DUSHANBE, June 22, 2014, Asia-Plus – Tajik lawyers say that Tajik researcher Alexander Sodiqov, who was contracted by the University of Exeter to work for the research project, Rising Powers and Conflict Management in Central Asia, could face up to 20 years in prison after being charged with high treason.

Alexander Sodiqov, who was detained by security officials in Khorog, the capital of the Gorno-Badakhshan Autonomous Region (GBAO), has reportedly been charged with high treason and spying.

“If convicted, Alexander Sodiqov could face twelve to twenty years in prison and confiscation of property,” Tajik lawyer, Ms. Fayziniso Vohidova, told Asia-Plus in an interview.

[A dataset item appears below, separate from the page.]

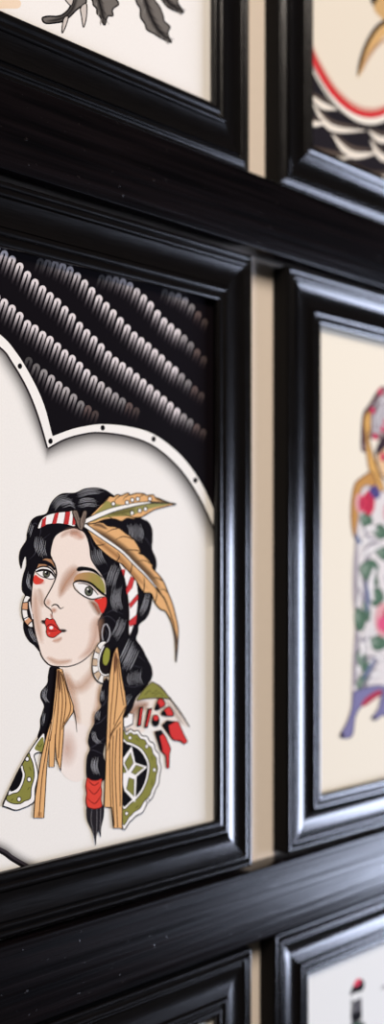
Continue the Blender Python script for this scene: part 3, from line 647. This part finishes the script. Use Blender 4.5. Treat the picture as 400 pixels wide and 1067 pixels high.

Meanwhile, Ms. Oynihol Bobonazarova, a pioneer of the human rights movement in Tajikistan the head of the "Perspektiva" social movement, notes that a researcher may work on issues of conflict resolution, “if he does not to interfere in state secrets.”  “Tajikistan has many interesting lessons about conflict resolution, and therefore, there is nothing suspicious in studying Tajikistan’s experience in resolving conflicts,” Ms. Bobonazarova said, noting that she is not well aware of academic researches of Alexander Sodiqov.

We will recall that Alexander Sodiqov was detained by security officers in Khorog on June 16 whilst conducting an interview with local civil society activist.   National news agency Khovar reported on June 17 that Alexander Sodiqov has been under investigation for espionage.

Dr. John Heathershaw Senior Lecturer in International Relations, Department of Politics, University of Exeter, made a statement on June 19 noting that Alexander Sodiqov was conducting research for the project, Rising Powers and Conflict Management in Central Asia.  “Our research project on the management and resolution of conflicts in Central Asia is one of several projects funded by the UK academic organization, the Economic and Social Research Council.  Since 2013 we have been conducting research in several countries and have not faced any problems.  We have case studies in Tajikistan and Kyrgyzstan and have also conducted research in the UK, Russia and China.  Alexander was employed by my university (University of Exeter) to work on our Tajikistan case study,” Dr. Heathershaw said.  

Many scholars of Central Asian affairs from Canada, the United States, the United Kingdom, Tajikistan Russia, Japan, the Netherlands, Kazakhstan, and Kyrgyzstan on June 18 singed a statement regarding Alexander Sodiqov, in which they express concern about his fate.  As of June 19, 2014, the statement was signed by 236 scholars.